(begin)
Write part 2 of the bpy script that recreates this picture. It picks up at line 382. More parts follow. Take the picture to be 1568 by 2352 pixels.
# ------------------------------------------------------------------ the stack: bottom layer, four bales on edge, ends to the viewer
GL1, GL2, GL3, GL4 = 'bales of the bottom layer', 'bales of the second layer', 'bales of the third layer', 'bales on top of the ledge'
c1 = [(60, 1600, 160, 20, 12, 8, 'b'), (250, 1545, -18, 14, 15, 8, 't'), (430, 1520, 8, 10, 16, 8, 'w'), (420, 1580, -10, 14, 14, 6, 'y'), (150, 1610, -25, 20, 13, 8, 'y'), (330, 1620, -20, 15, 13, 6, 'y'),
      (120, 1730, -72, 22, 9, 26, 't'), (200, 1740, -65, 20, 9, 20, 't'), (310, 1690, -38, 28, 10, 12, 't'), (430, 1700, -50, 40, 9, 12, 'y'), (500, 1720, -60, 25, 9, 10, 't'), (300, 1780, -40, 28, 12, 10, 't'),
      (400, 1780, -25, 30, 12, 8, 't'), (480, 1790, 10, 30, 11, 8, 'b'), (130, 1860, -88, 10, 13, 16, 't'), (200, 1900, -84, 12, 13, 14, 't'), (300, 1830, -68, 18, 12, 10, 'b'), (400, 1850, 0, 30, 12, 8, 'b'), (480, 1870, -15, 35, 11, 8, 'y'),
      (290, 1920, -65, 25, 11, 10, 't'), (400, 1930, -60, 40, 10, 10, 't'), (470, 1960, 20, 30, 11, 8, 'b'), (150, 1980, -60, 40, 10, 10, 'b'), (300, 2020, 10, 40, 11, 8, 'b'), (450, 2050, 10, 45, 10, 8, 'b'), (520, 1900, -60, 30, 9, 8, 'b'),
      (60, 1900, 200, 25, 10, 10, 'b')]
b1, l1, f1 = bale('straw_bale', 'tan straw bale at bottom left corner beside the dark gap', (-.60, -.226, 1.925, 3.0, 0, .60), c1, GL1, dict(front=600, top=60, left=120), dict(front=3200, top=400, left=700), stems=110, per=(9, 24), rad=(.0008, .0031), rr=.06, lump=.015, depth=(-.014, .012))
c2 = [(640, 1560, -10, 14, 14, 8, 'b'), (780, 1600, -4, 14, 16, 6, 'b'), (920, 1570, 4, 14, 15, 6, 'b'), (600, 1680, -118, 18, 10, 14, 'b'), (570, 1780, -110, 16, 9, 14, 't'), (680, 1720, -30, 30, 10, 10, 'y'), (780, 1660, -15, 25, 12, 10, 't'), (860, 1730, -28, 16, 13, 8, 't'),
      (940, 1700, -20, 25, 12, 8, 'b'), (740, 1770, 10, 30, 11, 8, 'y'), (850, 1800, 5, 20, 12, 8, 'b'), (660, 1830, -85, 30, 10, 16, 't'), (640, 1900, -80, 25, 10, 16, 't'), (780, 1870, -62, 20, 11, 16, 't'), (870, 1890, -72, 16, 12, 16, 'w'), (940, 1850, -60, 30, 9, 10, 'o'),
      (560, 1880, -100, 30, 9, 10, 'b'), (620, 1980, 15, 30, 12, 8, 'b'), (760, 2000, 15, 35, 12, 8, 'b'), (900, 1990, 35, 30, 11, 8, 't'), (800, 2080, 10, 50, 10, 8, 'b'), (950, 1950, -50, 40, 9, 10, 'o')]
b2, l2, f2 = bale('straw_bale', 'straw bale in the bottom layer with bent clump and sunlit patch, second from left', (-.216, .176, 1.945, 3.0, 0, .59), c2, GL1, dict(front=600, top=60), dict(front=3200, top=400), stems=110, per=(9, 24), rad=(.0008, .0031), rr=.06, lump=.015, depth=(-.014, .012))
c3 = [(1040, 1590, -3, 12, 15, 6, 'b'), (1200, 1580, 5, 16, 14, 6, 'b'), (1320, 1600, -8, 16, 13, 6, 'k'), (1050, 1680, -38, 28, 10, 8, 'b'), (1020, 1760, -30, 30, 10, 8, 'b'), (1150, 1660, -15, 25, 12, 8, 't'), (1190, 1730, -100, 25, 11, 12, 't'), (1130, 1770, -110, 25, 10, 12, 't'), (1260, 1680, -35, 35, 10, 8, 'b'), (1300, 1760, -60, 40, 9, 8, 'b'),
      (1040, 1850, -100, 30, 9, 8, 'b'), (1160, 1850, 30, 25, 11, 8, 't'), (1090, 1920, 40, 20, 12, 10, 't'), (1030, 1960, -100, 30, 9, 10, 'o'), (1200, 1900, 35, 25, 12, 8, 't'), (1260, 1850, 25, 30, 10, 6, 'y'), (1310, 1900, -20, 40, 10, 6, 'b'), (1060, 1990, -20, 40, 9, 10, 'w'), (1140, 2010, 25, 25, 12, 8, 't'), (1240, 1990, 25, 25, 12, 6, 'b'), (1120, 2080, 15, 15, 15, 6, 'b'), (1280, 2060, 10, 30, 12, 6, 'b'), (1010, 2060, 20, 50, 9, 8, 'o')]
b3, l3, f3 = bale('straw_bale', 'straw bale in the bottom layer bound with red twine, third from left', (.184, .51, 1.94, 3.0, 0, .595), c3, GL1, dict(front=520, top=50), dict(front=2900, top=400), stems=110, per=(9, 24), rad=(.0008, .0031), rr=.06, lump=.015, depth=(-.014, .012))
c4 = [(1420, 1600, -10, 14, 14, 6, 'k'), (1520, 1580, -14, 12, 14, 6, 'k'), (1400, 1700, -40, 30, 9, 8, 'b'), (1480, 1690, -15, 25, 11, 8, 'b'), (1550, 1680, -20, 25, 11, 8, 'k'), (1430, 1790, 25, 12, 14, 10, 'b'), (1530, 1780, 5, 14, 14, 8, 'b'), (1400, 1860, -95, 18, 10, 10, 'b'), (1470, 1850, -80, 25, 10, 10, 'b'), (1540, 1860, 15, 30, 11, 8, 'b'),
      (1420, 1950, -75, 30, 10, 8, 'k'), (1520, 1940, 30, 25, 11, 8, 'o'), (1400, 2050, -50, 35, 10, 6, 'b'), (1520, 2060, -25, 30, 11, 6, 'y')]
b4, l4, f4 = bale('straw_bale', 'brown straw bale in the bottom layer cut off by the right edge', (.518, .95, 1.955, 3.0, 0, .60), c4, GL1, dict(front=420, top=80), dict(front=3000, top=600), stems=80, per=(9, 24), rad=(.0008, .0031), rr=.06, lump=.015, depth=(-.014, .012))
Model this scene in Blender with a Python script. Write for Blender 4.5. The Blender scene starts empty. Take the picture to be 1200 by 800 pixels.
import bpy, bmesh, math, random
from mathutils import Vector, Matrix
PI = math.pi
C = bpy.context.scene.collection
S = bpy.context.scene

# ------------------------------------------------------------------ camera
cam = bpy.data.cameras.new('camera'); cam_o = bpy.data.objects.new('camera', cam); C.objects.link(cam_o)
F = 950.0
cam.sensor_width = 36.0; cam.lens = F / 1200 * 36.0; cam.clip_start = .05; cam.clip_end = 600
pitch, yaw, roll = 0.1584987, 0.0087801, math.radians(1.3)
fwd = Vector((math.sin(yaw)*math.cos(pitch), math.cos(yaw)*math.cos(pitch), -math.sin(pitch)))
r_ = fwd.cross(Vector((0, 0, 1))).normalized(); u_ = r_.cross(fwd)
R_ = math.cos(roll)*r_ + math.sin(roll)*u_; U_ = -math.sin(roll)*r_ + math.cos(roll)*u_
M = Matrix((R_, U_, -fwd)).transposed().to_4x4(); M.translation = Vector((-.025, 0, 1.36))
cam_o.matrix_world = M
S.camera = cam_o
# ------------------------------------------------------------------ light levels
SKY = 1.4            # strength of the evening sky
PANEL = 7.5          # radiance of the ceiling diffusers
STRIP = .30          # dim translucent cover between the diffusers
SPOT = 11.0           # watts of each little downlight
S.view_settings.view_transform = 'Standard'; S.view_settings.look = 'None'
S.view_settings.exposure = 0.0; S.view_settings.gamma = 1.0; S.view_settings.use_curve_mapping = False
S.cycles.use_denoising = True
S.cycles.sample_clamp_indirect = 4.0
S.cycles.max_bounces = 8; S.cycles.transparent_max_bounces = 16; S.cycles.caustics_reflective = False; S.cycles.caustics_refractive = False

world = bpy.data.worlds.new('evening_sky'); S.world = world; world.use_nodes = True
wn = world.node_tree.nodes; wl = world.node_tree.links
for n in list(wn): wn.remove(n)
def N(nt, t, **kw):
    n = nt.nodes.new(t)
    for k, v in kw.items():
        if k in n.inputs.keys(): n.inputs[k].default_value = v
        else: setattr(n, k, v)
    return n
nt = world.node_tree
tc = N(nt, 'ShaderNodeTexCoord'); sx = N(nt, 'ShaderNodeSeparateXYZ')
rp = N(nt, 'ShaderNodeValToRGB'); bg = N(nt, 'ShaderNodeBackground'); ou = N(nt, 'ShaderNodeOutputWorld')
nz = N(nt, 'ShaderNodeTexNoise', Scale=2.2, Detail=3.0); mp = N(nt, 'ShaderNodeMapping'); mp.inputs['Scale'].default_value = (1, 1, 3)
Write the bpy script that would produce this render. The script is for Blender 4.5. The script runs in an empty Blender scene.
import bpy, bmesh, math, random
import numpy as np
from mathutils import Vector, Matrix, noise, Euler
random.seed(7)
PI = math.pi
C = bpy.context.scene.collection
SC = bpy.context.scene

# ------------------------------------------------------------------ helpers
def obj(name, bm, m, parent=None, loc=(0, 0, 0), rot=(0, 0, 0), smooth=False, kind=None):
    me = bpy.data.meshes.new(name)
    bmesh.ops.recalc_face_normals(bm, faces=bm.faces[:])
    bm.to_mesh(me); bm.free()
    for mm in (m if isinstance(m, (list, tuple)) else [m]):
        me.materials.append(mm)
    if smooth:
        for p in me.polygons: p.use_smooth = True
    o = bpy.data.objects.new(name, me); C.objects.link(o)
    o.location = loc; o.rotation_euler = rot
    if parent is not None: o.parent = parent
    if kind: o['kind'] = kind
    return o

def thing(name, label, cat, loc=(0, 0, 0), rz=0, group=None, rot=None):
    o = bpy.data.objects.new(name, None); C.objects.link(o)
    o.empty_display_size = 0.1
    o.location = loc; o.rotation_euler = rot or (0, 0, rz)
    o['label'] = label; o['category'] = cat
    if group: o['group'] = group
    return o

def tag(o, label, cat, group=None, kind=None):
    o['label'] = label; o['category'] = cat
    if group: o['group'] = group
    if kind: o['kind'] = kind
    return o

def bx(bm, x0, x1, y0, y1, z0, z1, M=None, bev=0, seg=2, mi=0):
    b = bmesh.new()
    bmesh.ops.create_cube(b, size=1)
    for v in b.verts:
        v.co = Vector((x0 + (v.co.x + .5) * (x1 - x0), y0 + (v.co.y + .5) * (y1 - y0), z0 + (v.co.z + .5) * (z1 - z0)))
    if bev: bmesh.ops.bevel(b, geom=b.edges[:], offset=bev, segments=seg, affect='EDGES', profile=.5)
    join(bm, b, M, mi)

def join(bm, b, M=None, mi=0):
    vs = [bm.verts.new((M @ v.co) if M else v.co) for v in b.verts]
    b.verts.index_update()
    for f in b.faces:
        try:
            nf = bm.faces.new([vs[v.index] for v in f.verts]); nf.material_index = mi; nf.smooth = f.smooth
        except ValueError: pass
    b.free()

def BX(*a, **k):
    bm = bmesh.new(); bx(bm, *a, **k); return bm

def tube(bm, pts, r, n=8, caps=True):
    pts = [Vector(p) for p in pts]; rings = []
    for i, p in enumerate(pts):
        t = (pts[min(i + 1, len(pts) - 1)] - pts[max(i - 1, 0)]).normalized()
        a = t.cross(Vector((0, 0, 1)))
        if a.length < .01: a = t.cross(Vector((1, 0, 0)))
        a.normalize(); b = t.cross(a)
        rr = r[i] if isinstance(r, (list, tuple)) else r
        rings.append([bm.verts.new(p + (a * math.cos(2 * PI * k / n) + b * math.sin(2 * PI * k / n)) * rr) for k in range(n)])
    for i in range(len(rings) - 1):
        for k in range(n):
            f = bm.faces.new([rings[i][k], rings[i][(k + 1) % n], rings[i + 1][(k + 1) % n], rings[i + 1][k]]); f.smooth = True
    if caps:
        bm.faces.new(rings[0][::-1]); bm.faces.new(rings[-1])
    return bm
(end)
Reproduce only the lines from the one containing "Model this scene" through the one containing "S = bpy.context.scene", inclusive of both.

▶ _Output below_
Model this scene in Blender with a Python script. Write for Blender 4.5. The Blender scene starts empty. Take the picture to be 1200 by 800 pixels.
import bpy, bmesh, math, random
from mathutils import Vector, Matrix
PI = math.pi
C = bpy.context.scene.collection
S = bpy.context.scene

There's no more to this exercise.